▶ **DATA LINES**
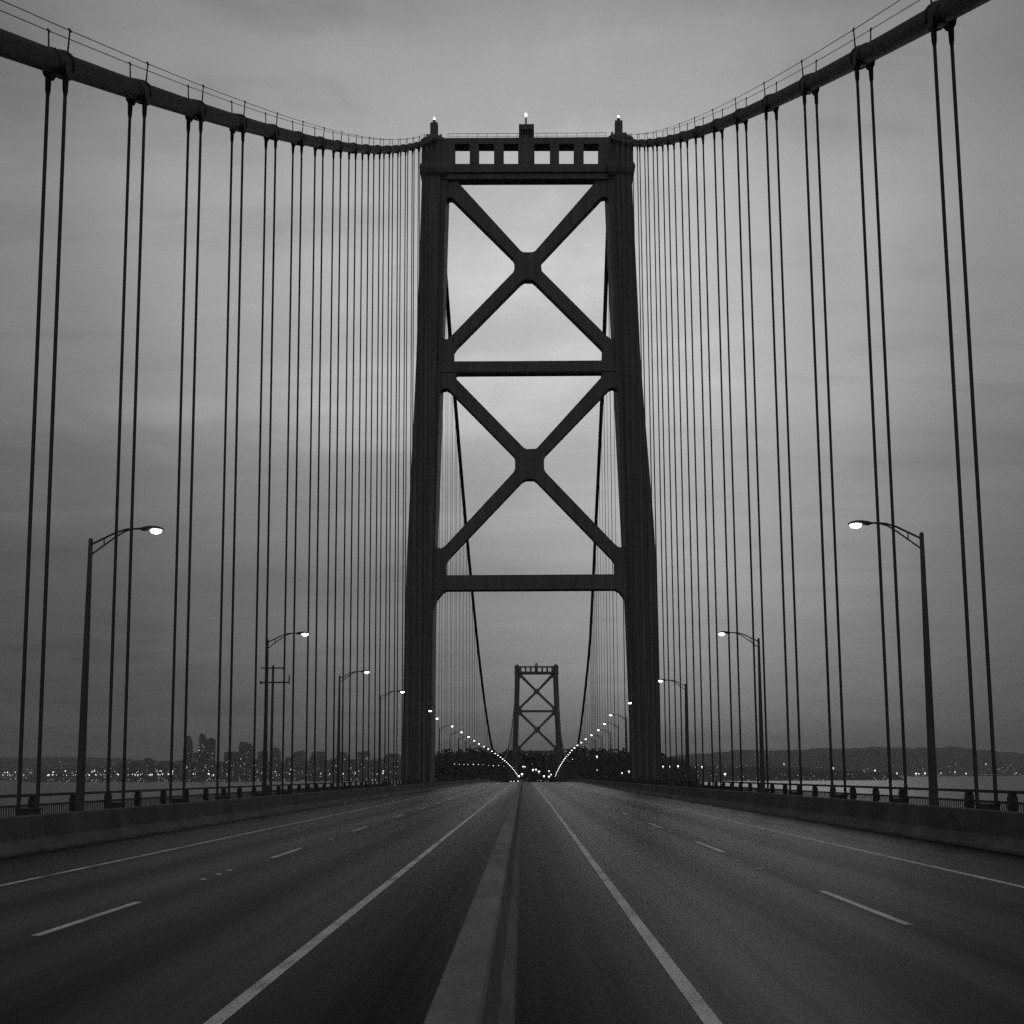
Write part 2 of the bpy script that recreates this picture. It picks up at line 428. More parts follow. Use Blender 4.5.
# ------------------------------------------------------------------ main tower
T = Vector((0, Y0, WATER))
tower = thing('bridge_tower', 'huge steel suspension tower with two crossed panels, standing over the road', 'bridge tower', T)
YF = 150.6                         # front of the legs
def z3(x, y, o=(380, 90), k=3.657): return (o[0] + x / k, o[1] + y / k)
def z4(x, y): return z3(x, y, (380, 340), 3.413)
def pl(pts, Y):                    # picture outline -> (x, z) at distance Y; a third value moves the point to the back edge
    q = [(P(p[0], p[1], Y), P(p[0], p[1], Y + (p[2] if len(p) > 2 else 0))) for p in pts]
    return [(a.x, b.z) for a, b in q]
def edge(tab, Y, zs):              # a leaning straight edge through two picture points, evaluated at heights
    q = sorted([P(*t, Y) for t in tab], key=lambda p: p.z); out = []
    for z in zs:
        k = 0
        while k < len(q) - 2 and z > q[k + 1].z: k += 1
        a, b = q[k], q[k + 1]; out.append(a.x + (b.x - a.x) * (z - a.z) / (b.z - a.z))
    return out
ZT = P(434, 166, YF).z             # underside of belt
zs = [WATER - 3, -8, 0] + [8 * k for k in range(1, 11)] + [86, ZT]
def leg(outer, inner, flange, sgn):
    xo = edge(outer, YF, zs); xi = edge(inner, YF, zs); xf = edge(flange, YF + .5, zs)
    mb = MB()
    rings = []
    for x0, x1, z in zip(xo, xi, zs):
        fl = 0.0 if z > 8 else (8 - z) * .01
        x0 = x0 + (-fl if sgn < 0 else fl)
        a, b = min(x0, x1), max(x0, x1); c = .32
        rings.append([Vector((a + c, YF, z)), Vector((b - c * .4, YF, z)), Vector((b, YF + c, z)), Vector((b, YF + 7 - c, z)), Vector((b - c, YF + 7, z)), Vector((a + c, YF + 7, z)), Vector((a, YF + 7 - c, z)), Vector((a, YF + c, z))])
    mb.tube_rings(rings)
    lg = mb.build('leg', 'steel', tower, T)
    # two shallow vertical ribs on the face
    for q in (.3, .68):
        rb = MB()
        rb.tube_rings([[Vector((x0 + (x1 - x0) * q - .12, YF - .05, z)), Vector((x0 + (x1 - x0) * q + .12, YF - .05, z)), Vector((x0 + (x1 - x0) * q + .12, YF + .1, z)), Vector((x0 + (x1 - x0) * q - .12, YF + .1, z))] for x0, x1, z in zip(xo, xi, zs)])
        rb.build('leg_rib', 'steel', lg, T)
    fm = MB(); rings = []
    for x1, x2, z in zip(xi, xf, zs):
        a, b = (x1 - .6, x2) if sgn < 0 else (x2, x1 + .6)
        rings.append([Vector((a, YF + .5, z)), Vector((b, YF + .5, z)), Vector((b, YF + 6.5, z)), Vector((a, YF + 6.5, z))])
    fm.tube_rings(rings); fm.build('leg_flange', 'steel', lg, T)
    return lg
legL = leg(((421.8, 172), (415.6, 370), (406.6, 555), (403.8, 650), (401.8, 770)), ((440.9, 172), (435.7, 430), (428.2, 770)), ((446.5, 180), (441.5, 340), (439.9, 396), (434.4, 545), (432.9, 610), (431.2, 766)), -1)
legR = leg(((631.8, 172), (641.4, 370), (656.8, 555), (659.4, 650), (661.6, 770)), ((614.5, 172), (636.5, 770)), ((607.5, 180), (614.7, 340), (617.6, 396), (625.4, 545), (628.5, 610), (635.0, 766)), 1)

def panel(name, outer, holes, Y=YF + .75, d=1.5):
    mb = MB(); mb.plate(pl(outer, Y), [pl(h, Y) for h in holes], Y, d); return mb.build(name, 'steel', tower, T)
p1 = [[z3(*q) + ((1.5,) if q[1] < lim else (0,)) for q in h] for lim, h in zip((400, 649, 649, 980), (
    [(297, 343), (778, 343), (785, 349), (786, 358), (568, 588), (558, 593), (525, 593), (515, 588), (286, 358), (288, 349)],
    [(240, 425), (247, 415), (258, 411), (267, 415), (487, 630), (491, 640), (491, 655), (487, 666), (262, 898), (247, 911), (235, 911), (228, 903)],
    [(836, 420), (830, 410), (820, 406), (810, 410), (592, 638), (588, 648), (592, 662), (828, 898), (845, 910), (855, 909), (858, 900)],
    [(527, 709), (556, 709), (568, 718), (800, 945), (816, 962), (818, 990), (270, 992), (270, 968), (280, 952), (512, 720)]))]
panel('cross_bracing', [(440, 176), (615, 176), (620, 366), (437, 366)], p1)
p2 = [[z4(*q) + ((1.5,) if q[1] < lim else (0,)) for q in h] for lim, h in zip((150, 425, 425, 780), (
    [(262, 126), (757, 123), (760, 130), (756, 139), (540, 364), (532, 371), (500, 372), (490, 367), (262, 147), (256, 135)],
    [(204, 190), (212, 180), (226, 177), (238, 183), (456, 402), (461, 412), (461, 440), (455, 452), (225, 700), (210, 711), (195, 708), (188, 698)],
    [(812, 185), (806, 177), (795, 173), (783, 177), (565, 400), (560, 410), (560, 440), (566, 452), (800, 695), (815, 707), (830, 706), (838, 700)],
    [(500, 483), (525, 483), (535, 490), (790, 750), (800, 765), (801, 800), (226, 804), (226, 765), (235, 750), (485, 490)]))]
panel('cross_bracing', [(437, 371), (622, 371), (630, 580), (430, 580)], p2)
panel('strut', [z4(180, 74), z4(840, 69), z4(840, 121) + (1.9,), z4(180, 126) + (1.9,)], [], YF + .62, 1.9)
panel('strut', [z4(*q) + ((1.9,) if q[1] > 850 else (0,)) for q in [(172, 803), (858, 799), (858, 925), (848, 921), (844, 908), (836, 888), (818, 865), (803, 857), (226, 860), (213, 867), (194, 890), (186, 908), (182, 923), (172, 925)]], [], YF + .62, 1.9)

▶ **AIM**
Set down the material exactly, every line of it, except for the pictures.

▶ **ANSWER BELOW**
Write part 2 of the bpy script that recreates this picture. It picks up at line 428. More parts follow. Use Blender 4.5.
# ------------------------------------------------------------------ main tower
T = Vector((0, Y0, WATER))
tower = thing('bridge_tower', 'huge steel suspension tower with two crossed panels, standing over the road', 'bridge tower', T)
YF = 150.6                         # front of the legs
def z3(x, y, o=(380, 90), k=3.657): return (o[0] + x / k, o[1] + y / k)
def z4(x, y): return z3(x, y, (380, 340), 3.413)
def pl(pts, Y):                    # picture outline -> (x, z) at distance Y; a third value moves the point to the back edge
    q = [(P(p[0], p[1], Y), P(p[0], p[1], Y + (p[2] if len(p) > 2 else 0))) for p in pts]
    return [(a.x, b.z) for a, b in q]
def edge(tab, Y, zs):              # a leaning straight edge through two picture points, evaluated at heights
    q = sorted([P(*t, Y) for t in tab], key=lambda p: p.z); out = []
    for z in zs:
        k = 0
        while k < len(q) - 2 and z > q[k + 1].z: k += 1
        a, b = q[k], q[k + 1]; out.append(a.x + (b.x - a.x) * (z - a.z) / (b.z - a.z))
    return out
ZT = P(434, 166, YF).z             # underside of belt
zs = [WATER - 3, -8, 0] + [8 * k for k in range(1, 11)] + [86, ZT]
def leg(outer, inner, flange, sgn):
    xo = edge(outer, YF, zs); xi = edge(inner, YF, zs); xf = edge(flange, YF + .5, zs)
    mb = MB()
    rings = []
    for x0, x1, z in zip(xo, xi, zs):
        fl = 0.0 if z > 8 else (8 - z) * .01
        x0 = x0 + (-fl if sgn < 0 else fl)
        a, b = min(x0, x1), max(x0, x1); c = .32
        rings.append([Vector((a + c, YF, z)), Vector((b - c * .4, YF, z)), Vector((b, YF + c, z)), Vector((b, YF + 7 - c, z)), Vector((b - c, YF + 7, z)), Vector((a + c, YF + 7, z)), Vector((a, YF + 7 - c, z)), Vector((a, YF + c, z))])
    mb.tube_rings(rings)
    lg = mb.build('leg', 'steel', tower, T)
    # two shallow vertical ribs on the face
    for q in (.3, .68):
        rb = MB()
        rb.tube_rings([[Vector((x0 + (x1 - x0) * q - .12, YF - .05, z)), Vector((x0 + (x1 - x0) * q + .12, YF - .05, z)), Vector((x0 + (x1 - x0) * q + .12, YF + .1, z)), Vector((x0 + (x1 - x0) * q - .12, YF + .1, z))] for x0, x1, z in zip(xo, xi, zs)])
        rb.build('leg_rib', 'steel', lg, T)
    fm = MB(); rings = []
    for x1, x2, z in zip(xi, xf, zs):
        a, b = (x1 - .6, x2) if sgn < 0 else (x2, x1 + .6)
        rings.append([Vector((a, YF + .5, z)), Vector((b, YF + .5, z)), Vector((b, YF + 6.5, z)), Vector((a, YF + 6.5, z))])
    fm.tube_rings(rings); fm.build('leg_flange', 'steel', lg, T)
    return lg
legL = leg(((421.8, 172), (415.6, 370), (406.6, 555), (403.8, 650), (401.8, 770)), ((440.9, 172), (435.7, 430), (428.2, 770)), ((446.5, 180), (441.5, 340), (439.9, 396), (434.4, 545), (432.9, 610), (431.2, 766)), -1)
legR = leg(((631.8, 172), (641.4, 370), (656.8, 555), (659.4, 650), (661.6, 770)), ((614.5, 172), (636.5, 770)), ((607.5, 180), (614.7, 340), (617.6, 396), (625.4, 545), (628.5, 610), (635.0, 766)), 1)

def panel(name, outer, holes, Y=YF + .75, d=1.5):
    mb = MB(); mb.plate(pl(outer, Y), [pl(h, Y) for h in holes], Y, d); return mb.build(name, 'steel', tower, T)
p1 = [[z3(*q) + ((1.5,) if q[1] < lim else (0,)) for q in h] for lim, h in zip((400, 649, 649, 980), (
    [(297, 343), (778, 343), (785, 349), (786, 358), (568, 588), (558, 593), (525, 593), (515, 588), (286, 358), (288, 349)],
    [(240, 425), (247, 415), (258, 411), (267, 415), (487, 630), (491, 640), (491, 655), (487, 666), (262, 898), (247, 911), (235, 911), (228, 903)],
    [(836, 420), (830, 410), (820, 406), (810, 410), (592, 638), (588, 648), (592, 662), (828, 898), (845, 910), (855, 909), (858, 900)],
    [(527, 709), (556, 709), (568, 718), (800, 945), (816, 962), (818, 990), (270, 992), (270, 968), (280, 952), (512, 720)]))]
panel('cross_bracing', [(440, 176), (615, 176), (620, 366), (437, 366)], p1)
p2 = [[z4(*q) + ((1.5,) if q[1] < lim else (0,)) for q in h] for lim, h in zip((150, 425, 425, 780), (
    [(262, 126), (757, 123), (760, 130), (756, 139), (540, 364), (532, 371), (500, 372), (490, 367), (262, 147), (256, 135)],
    [(204, 190), (212, 180), (226, 177), (238, 183), (456, 402), (461, 412), (461, 440), (455, 452), (225, 700), (210, 711), (195, 708), (188, 698)],
    [(812, 185), (806, 177), (795, 173), (783, 177), (565, 400), (560, 410), (560, 440), (566, 452), (800, 695), (815, 707), (830, 706), (838, 700)],
    [(500, 483), (525, 483), (535, 490), (790, 750), (800, 765), (801, 800), (226, 804), (226, 765), (235, 750), (485, 490)]))]
panel('cross_bracing', [(437, 371), (622, 371), (630, 580), (430, 580)], p2)
panel('strut', [z4(180, 74), z4(840, 69), z4(840, 121) + (1.9,), z4(180, 126) + (1.9,)], [], YF + .62, 1.9)
panel('strut', [z4(*q) + ((1.9,) if q[1] > 850 else (0,)) for q in [(172, 803), (858, 799), (858, 925), (848, 921), (844, 908), (836, 888), (818, 865), (803, 857), (226, 860), (213, 867), (194, 890), (186, 908), (182, 923), (172, 925)]], [], YF + .62, 1.9)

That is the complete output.